Presentation bias means investment decisions at the screening stage are being influenced by graphic design quality, slide structure, and word choice rather than business fundamentals. A founder with a beautifully designed deck and average traction gets further than a founder with a cluttered deck and strong revenue. The bias doesn’t disappear in the first call either: it sets the frame before the conversation starts. Founders from non-traditional backgrounds, without access to design resources or pitch coaching, are systematically disadvantaged by a filter that was never meant to select for those things.
Why are the best founders abandoning VC application forms?
Because their time is worth more than the form implies. A founder with real traction, paying clients, and a product roadmap that demands attention has an extremely high opportunity cost on a 60-minute intake form. Especially when that same information was submitted to three other funds the same week in three different formats. Abandoning a form halfway through isn’t a signal of disorganisation. It’s a signal that the founder has better uses for the next hour. The investors who understand this build processes that don’t require founders to prove seriousness through administrative endurance.
Does AI outreach actually make dealflow worse for investors?

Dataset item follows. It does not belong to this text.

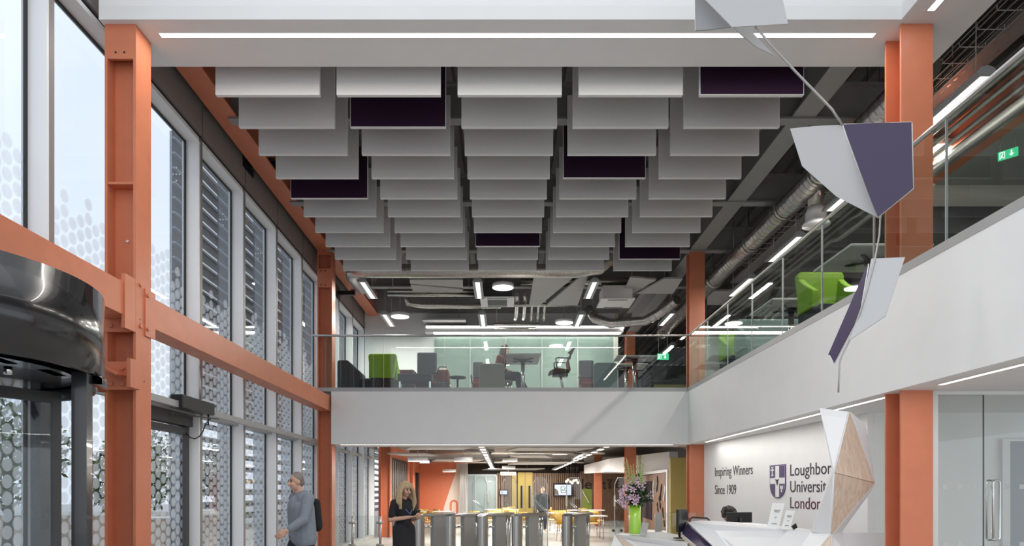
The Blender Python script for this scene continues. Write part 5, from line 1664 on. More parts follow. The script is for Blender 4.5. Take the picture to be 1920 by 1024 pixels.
# leaflet holders on the counter
for i, (pts, lb) in enumerate((([(1438, 991), (1460, 992), (1471, 944), (1449, 943)], 'tall clear leaflet holder with a printed sheet on the reception counter'), ([(1465, 992), (1481, 993), (1491, 958), (1474, 957)], 'shorter leaflet holder right of the tall one on the counter'))):
    yq = 8.75 - 0.35 * i
    W3 = [at(px, py, yq + (0.12 if py < 980 else 0)) for px, py in pts]
    t = thing('leaflet_holder', lb, 'stand', W3[0])
    MB().slab(W3, 0.012).build('sheet', M_PAPER, t)
    q = MB()
    for k, (f, w_) in enumerate(((0.72, 0.55), (0.66, 0.4), (0.45, 0.2), (0.2, 0.45))):
        a = W3[0].lerp(W3[3], f).lerp(W3[1].lerp(W3[2], f), 0.5 - w_ / 2)
        b = W3[0].lerp(W3[3], f).lerp(W3[1].lerp(W3[2], f), 0.5 + w_ / 2)
        q.beam(a + Vector((0, -0.008, 0)), b + Vector((0, -0.008, 0)), 0.004, 0.008)
    q.build('print_line', M_GREYFR, t)
    MB().slab([W3[0] + Vector((0, 0.02, 0)), W3[1] + Vector((0, 0.02, 0)), W3[1] + Vector((0, 0.18, 0)), W3[0] + Vector((0, 0.18, 0))], 0.006).build('foot', M_PART, t)
t = thing('binder_clip', 'small black clip holder right of the leaflet stands', 'holder', at(1490, 993, 8.4))
MB().beam(at(1486, 990, 8.45), at(1493, 986, 8.45), 0.03, 0.05).build('jaw', M_BLACK, t)
MB().tube([at(1486, 986, 8.45), at(1492, 982, 8.45), at(1494, 988, 8.45)], 0.006, 6).build('wire_grip', M_BLACK, t)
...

Yes, in the sense that it increases volume without increasing quality. Automated outreach tools allow founders and their advisors to blast pitches at scale, completely decoupled from thesis fit, ticket alignment, or stage relevance. The investor inbox fills with noise at a rate that no human review process can keep up with. The standard response, more friction filters, creates the adverse selection problem described above. More volume plus more friction equals a worse signal, not a better one.